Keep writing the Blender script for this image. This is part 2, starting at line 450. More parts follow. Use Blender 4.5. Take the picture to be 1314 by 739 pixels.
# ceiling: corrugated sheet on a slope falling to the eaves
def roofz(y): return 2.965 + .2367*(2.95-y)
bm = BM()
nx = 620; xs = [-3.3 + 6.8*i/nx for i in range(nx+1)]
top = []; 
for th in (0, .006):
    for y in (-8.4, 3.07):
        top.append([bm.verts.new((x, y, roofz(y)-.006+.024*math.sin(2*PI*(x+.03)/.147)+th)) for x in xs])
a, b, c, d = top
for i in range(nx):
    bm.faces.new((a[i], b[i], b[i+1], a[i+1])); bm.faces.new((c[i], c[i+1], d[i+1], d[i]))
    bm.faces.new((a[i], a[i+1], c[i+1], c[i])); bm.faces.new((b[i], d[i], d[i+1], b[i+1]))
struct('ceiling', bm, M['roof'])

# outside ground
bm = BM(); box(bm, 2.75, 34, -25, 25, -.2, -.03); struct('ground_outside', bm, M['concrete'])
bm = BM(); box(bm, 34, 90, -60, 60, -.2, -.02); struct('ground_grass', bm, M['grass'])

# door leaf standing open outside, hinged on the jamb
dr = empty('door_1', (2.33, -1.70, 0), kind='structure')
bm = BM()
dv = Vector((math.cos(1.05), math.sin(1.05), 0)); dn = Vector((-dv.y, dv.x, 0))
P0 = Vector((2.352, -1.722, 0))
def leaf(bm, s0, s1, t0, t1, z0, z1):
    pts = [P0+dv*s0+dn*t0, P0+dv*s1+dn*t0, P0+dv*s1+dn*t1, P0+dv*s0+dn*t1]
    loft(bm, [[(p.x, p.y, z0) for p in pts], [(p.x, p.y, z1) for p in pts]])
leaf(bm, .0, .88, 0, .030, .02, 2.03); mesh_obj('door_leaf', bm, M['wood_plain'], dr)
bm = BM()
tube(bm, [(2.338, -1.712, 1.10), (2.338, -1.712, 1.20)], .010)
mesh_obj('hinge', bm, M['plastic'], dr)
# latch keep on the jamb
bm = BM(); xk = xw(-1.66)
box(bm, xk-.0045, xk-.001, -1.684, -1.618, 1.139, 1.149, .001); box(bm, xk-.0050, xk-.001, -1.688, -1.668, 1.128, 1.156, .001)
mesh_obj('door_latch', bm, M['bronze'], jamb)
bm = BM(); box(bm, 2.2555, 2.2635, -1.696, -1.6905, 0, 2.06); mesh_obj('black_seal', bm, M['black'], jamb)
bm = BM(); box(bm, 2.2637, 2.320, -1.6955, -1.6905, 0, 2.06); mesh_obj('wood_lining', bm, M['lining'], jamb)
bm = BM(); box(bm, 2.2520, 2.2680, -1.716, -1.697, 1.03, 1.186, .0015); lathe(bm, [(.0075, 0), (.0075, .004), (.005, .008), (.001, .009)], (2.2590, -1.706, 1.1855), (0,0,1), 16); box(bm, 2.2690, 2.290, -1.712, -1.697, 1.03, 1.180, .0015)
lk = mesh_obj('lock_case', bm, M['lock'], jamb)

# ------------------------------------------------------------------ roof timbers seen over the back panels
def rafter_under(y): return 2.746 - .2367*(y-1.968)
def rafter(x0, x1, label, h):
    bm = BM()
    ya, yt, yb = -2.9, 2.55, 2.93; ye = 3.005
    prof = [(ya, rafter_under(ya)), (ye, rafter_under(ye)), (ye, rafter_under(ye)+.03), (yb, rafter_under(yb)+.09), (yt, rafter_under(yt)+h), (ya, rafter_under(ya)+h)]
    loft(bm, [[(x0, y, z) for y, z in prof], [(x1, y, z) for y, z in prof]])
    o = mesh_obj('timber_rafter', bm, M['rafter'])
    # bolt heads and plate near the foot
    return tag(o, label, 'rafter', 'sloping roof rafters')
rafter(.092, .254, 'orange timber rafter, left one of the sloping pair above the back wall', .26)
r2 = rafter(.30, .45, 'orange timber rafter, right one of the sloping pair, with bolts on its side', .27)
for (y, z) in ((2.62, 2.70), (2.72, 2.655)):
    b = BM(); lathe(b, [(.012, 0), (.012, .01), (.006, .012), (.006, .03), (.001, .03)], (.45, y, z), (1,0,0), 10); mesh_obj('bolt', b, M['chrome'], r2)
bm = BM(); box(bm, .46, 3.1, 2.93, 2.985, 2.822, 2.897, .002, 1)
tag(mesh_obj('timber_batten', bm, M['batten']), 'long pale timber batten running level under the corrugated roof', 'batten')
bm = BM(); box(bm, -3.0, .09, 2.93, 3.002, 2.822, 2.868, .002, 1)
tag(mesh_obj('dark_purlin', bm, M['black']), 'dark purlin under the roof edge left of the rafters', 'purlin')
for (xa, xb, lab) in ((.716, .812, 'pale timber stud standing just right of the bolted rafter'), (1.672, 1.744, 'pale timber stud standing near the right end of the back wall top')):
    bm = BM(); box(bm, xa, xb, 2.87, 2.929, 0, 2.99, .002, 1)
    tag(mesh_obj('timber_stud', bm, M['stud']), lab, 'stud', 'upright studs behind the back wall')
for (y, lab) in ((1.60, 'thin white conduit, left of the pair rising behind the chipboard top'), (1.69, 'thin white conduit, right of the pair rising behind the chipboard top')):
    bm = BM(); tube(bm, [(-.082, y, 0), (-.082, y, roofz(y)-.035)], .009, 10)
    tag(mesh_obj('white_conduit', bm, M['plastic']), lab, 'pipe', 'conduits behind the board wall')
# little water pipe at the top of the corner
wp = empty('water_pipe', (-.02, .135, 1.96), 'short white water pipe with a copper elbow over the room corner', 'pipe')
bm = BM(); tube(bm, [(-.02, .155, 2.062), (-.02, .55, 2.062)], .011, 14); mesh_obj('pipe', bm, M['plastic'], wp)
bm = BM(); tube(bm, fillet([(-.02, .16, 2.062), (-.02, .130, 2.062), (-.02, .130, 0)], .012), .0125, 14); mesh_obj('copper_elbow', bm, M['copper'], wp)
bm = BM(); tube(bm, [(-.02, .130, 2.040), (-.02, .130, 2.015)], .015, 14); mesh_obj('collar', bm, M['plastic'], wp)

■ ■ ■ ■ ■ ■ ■

## WHAT IS NEEDED
Please print the material above exactly as it appears, from its first line through the line containing "bm = BM(); box(bm, 34, 90, -60, 60, -.2, -.02);", inclusive, and stop there.

## TASK SOLUTION
Keep writing the Blender script for this image. This is part 2, starting at line 450. More parts follow. Use Blender 4.5. Take the picture to be 1314 by 739 pixels.
# ceiling: corrugated sheet on a slope falling to the eaves
def roofz(y): return 2.965 + .2367*(2.95-y)
bm = BM()
nx = 620; xs = [-3.3 + 6.8*i/nx for i in range(nx+1)]
top = []; 
for th in (0, .006):
    for y in (-8.4, 3.07):
        top.append([bm.verts.new((x, y, roofz(y)-.006+.024*math.sin(2*PI*(x+.03)/.147)+th)) for x in xs])
a, b, c, d = top
for i in range(nx):
    bm.faces.new((a[i], b[i], b[i+1], a[i+1])); bm.faces.new((c[i], c[i+1], d[i+1], d[i]))
    bm.faces.new((a[i], a[i+1], c[i+1], c[i])); bm.faces.new((b[i], d[i], d[i+1], b[i+1]))
struct('ceiling', bm, M['roof'])

# outside ground
bm = BM(); box(bm, 2.75, 34, -25, 25, -.2, -.03); struct('ground_outside', bm, M['concrete'])
bm = BM(); box(bm, 34, 90, -60, 60, -.2, -.02); struct('ground_grass', bm, M['grass'])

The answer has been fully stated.